Return the listing below word for word.

Raw data
## BEGIN

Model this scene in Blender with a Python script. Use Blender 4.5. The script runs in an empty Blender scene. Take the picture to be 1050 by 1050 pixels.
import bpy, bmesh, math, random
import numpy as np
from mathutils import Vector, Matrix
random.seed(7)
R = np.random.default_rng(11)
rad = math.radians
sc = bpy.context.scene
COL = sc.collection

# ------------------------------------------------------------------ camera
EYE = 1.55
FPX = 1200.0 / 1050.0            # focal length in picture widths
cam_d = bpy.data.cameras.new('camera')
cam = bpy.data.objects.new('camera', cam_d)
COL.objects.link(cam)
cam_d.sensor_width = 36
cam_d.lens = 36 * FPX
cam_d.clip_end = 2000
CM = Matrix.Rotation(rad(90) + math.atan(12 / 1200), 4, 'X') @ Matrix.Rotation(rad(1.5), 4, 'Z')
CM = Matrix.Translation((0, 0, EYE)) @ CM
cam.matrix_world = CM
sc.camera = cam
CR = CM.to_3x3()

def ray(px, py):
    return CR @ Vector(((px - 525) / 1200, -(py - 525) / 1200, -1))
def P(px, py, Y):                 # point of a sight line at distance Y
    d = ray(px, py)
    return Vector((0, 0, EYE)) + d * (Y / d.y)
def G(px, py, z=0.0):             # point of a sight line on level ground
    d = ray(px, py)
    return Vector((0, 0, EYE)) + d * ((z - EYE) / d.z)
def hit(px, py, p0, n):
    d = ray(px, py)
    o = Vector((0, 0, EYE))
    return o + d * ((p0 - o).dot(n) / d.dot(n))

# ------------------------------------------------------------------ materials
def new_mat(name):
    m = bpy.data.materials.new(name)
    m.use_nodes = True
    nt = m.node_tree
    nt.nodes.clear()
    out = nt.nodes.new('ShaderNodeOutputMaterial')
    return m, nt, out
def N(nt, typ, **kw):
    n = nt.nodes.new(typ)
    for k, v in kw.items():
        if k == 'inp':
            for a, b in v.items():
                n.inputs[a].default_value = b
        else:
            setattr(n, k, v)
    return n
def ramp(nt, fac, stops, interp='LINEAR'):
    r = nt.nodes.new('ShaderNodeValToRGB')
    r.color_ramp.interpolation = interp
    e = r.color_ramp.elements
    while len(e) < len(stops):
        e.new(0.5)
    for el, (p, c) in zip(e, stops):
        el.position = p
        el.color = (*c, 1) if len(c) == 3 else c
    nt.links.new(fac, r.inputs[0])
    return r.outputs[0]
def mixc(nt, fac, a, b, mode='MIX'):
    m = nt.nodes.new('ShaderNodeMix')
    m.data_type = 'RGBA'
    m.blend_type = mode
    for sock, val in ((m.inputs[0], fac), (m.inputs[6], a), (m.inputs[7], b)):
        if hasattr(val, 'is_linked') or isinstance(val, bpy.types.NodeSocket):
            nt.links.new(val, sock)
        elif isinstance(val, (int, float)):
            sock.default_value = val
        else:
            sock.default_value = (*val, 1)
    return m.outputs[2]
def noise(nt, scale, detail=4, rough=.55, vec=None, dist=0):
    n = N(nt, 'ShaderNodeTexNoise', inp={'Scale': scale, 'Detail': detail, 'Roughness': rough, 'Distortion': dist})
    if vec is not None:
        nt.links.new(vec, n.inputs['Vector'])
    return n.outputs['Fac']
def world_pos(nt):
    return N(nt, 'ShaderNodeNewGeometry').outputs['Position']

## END

Solution to this exercise
Model this scene in Blender with a Python script. Use Blender 4.5. The script runs in an empty Blender scene. Take the picture to be 1050 by 1050 pixels.
import bpy, bmesh, math, random
import numpy as np
from mathutils import Vector, Matrix
random.seed(7)
R = np.random.default_rng(11)
rad = math.radians
sc = bpy.context.scene
COL = sc.collection

# ------------------------------------------------------------------ camera
EYE = 1.55
FPX = 1200.0 / 1050.0            # focal length in picture widths
cam_d = bpy.data.cameras.new('camera')
cam = bpy.data.objects.new('camera', cam_d)
COL.objects.link(cam)
cam_d.sensor_width = 36
cam_d.lens = 36 * FPX
cam_d.clip_end = 2000
CM = Matrix.Rotation(rad(90) + math.atan(12 / 1200), 4, 'X') @ Matrix.Rotation(rad(1.5), 4, 'Z')
CM = Matrix.Translation((0, 0, EYE)) @ CM
cam.matrix_world = CM
sc.camera = cam
CR = CM.to_3x3()

def ray(px, py):
    return CR @ Vector(((px - 525) / 1200, -(py - 525) / 1200, -1))
def P(px, py, Y):                 # point of a sight line at distance Y
    d = ray(px, py)
    return Vector((0, 0, EYE)) + d * (Y / d.y)
def G(px, py, z=0.0):             # point of a sight line on level ground
    d = ray(px, py)
    return Vector((0, 0, EYE)) + d * ((z - EYE) / d.z)
def hit(px, py, p0, n):
    d = ray(px, py)
    o = Vector((0, 0, EYE))
    return o + d * ((p0 - o).dot(n) / d.dot(n))

# ------------------------------------------------------------------ materials
def new_mat(name):
    m = bpy.data.materials.new(name)
    m.use_nodes = True
    nt = m.node_tree
    nt.nodes.clear()
    out = nt.nodes.new('ShaderNodeOutputMaterial')
    return m, nt, out
def N(nt, typ, **kw):
    n = nt.nodes.new(typ)
    for k, v in kw.items():
        if k == 'inp':
            for a, b in v.items():
                n.inputs[a].default_value = b
        else:
            setattr(n, k, v)
    return n
def ramp(nt, fac, stops, interp='LINEAR'):
    r = nt.nodes.new('ShaderNodeValToRGB')
    r.color_ramp.interpolation = interp
    e = r.color_ramp.elements
    while len(e) < len(stops):
        e.new(0.5)
    for el, (p, c) in zip(e, stops):
        el.position = p
        el.color = (*c, 1) if len(c) == 3 else c
    nt.links.new(fac, r.inputs[0])
    return r.outputs[0]
def mixc(nt, fac, a, b, mode='MIX'):
    m = nt.nodes.new('ShaderNodeMix')
    m.data_type = 'RGBA'
    m.blend_type = mode
    for sock, val in ((m.inputs[0], fac), (m.inputs[6], a), (m.inputs[7], b)):
        if hasattr(val, 'is_linked') or isinstance(val, bpy.types.NodeSocket):
            nt.links.new(val, sock)
        elif isinstance(val, (int, float)):
            sock.default_value = val
        else:
            sock.default_value = (*val, 1)
    return m.outputs[2]
def noise(nt, scale, detail=4, rough=.55, vec=None, dist=0):
    n = N(nt, 'ShaderNodeTexNoise', inp={'Scale': scale, 'Detail': detail, 'Roughness': rough, 'Distortion': dist})
    if vec is not None:
        nt.links.new(vec, n.inputs['Vector'])
    return n.outputs['Fac']
def world_pos(nt):
    return N(nt, 'ShaderNodeNewGeometry').outputs['Position']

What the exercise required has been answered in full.